Reflections, Soley, Era: Happy Xmas!


Nos anos 70, gravar em inglês era caminho para o sucesso. Maurício Alberto era Morris Albert, Fábio Júnior era Mark Davis, e a banda Light Reflections, nascida e criada em São Paulo, estourava com o Tell Me Once Again.

Para dançar agarradinho nos assustados, espécie de baladas que hoje voltaram a ser promovidas dentro do universo vintage, ninguém se importava em saber o significado das letras das canções.

My Mistake foi um dos maiores hits de outra banda paulista. A canção dos Pholhas tem a ver com crime passional. O eu lírico, ao descobrir a traição da esposa, perde a cabeça e atira nela para matar. Vai parar na prisão, onde remói o “erro” do assassinato e da perda da amada. Mas como essa história de feminicídio e remorso era embalada numa melodia romântica, havia quem dedicasse a música à pessoa amada, sem saber do que ela falava.

Cantar, dançar ou compartilhar música sem saber o que ela significa não é privilégio dos anos 70. Um sucesso estrondoso dos anos 90 e 2000 foi a canção Ameno, aquela que repete o “dorimê”, da “banda” Era.

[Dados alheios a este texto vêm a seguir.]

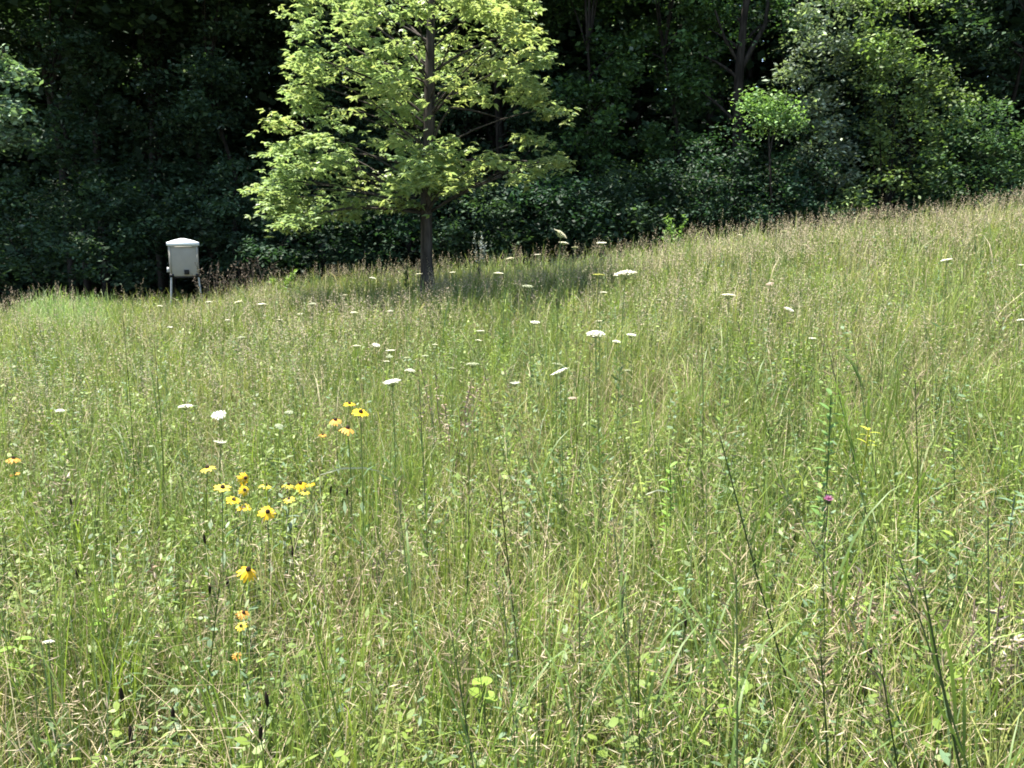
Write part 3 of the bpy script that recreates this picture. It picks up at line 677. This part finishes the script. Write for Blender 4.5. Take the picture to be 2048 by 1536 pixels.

Mais de dez anos sem os intérpretes mostrarem o rosto. Nenhuma foto, nenhuma entrevista. Enigma e teorias insólitas sobre a música. São monges medievais surfando a onda da música eletrônica, diziam alguns. Que nada! Retrucavam outros. São integrantes de uma seita mística, praticantes de magia negra. A letra teria parte com feitiçaria ou com uma língua celestial?

O advento da internet acirrou a polêmica sobre o enigma. E a verdade, que enfim se revelou, é que a Era nem banda era. Era o músico francês Eric Lévi, que misturou música clássica medieval, rock eletrônico e canto gregoriano, inventou uma língua própria, que não é nem latim nem grego, para criar palavras que soavam místicas e poderosas. Mesmo sem significado no dicionário, as palavras exerciam profundo efeito psicológico, e ganhavam sentido no coração das pessoas.

A descoberta da verdade quebrou o encanto. Fez despencar as vendas das músicas do projeto Era, provando que muitas vezes o mistério tem mais poder que os fatos. E que a linguagem musical pode ter o sentido que o coração de cada ouvinte lhe dá.

Este ano, como de costume, escolhi três músicas para apresentar no Natal da família. Duas em inglês, de bandas escocesas. Reflections Of My Life, da Marmalade, é do final dos anos 60. Expressa a nostalgia causada pela dor das memórias em um mundo como lugar difícil de se viver, que requer contínua adaptação diante das mudanças. Soley, Soley, da Middle Of The Road, é do início dos anos 70. Também com letra metafórica, começa falando sobre solidão e imutabilidade da mudança, mas termina celebrando a renovação pelo poder do amor e da companhia das pessoas com quem compartilhamos a vida.

Muita gente fica melancólica nestes dias. Ainda mais ao ouvir a versão nacional da Happy Xmas, de John Lennon e Yoko Ono, do início dos anos 70, quando pergunta “e o que você fez?”, depois do “então é Natal.” Parece uma cobrança de lucro inalcançável no balanço ético de fim de ano. Mas seja quais forem os sentimentos que nos invadem, e independente do sentido das letras das canções que nos tocam, nacionais ou estrangeiras, Natal é luz, é renovação de vida pelo poder redentor do Amor do Menino Jesus.